What is required
Omit all pictures. Copy the rest of the material exactly.

• • •

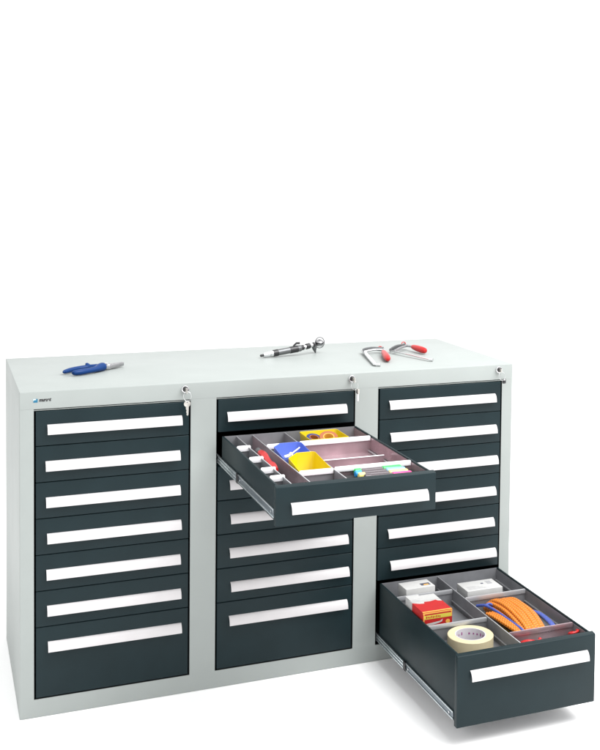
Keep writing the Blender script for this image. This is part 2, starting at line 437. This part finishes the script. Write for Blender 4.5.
# air tool: slim body resting on its tip and on the head
at_ = thing('air_tool', 'slim grey and black air tool with chrome swivel head in middle of top', 'tool', (0, 0, H))
A = Vector((764, 355, 8)); B = Vector((905, 372, 24)); C = Vector((980, 400, 34))
def between(p, q, t): return tuple(p + (q - p) * t)
mb = MB(); M = along(A, B)
Lb = (B - A).length
mb.lathe([(1, 34), (8.5, 35), (10, 40), (10, 44)], CHROME, M=M, seg=28)
mb.lathe([(10, 44.2), (10.3, 50), (10.5, Lb), (9, Lb + 3), (3, Lb + 3.5)], GUN, M=M, seg=32)
mb.build('body', at_)
mb = MB(); mb.lathe([(3, 0), (4, 2), (4.2, 10), (3, 10.2)], BLK, M=M, seg=20); mb.build('air_inlet', at_)
mb = MB(); mb.lathe([(3, 10.3), (6.5, 11), (7.6, 16), (8.4, 30), (8.2, 34)], CHROME, M=M, seg=28); mb.build('hose_collar', at_)
mb = MB()
mb.lathe([(9, 104), (11.2, 105), (11.4, Lb - 10), (9, Lb - 9)], BLK, M=M, seg=28)
mb.build('grip_band', at_)
mb = MB(); mb.lathe([(9, 44), (11, 45), (11.3, 62), (9, 63)], BLK, M=M, seg=28); mb.build('grip_band', at_)
mb = MB(); M2 = along(B, C)
mb.lathe([(6, 2), (8.5, 3), (8.5, 12), (6, 13)], BLK, M=M2, seg=24)
mb.lathe([(5, 13), (6.6, 14), (6.6, 22), (5, 23)], CHROME, M=M2, seg=24)
mb.lathe([(5, 23), (9.4, 24), (9.4, 38), (5, 39)], BLK, M=M2, seg=24)
mb.lathe([(5, 39), (7.5, 40), (7, 50), (5, 51)], CHROME, M=M2, seg=24)
mb.lathe([(4, 51), (8, 52), (8, 58), (4, 59)], BLK, M=M2, seg=24)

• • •

Result
Keep writing the Blender script for this image. This is part 2, starting at line 437. This part finishes the script. Write for Blender 4.5.
# air tool: slim body resting on its tip and on the head
at_ = thing('air_tool', 'slim grey and black air tool with chrome swivel head in middle of top', 'tool', (0, 0, H))
A = Vector((764, 355, 8)); B = Vector((905, 372, 24)); C = Vector((980, 400, 34))
def between(p, q, t): return tuple(p + (q - p) * t)
mb = MB(); M = along(A, B)
Lb = (B - A).length
mb.lathe([(1, 34), (8.5, 35), (10, 40), (10, 44)], CHROME, M=M, seg=28)
mb.lathe([(10, 44.2), (10.3, 50), (10.5, Lb), (9, Lb + 3), (3, Lb + 3.5)], GUN, M=M, seg=32)
mb.build('body', at_)
mb = MB(); mb.lathe([(3, 0), (4, 2), (4.2, 10), (3, 10.2)], BLK, M=M, seg=20); mb.build('air_inlet', at_)
mb = MB(); mb.lathe([(3, 10.3), (6.5, 11), (7.6, 16), (8.4, 30), (8.2, 34)], CHROME, M=M, seg=28); mb.build('hose_collar', at_)
mb = MB()
mb.lathe([(9, 104), (11.2, 105), (11.4, Lb - 10), (9, Lb - 9)], BLK, M=M, seg=28)
mb.build('grip_band', at_)
mb = MB(); mb.lathe([(9, 44), (11, 45), (11.3, 62), (9, 63)], BLK, M=M, seg=28); mb.build('grip_band', at_)
mb = MB(); M2 = along(B, C)
mb.lathe([(6, 2), (8.5, 3), (8.5, 12), (6, 13)], BLK, M=M2, seg=24)
mb.lathe([(5, 13), (6.6, 14), (6.6, 22), (5, 23)], CHROME, M=M2, seg=24)
mb.lathe([(5, 23), (9.4, 24), (9.4, 38), (5, 39)], BLK, M=M2, seg=24)
mb.lathe([(5, 39), (7.5, 40), (7, 50), (5, 51)], CHROME, M=M2, seg=24)
mb.lathe([(4, 51), (8, 52), (8, 58), (4, 59)], BLK, M=M2, seg=24)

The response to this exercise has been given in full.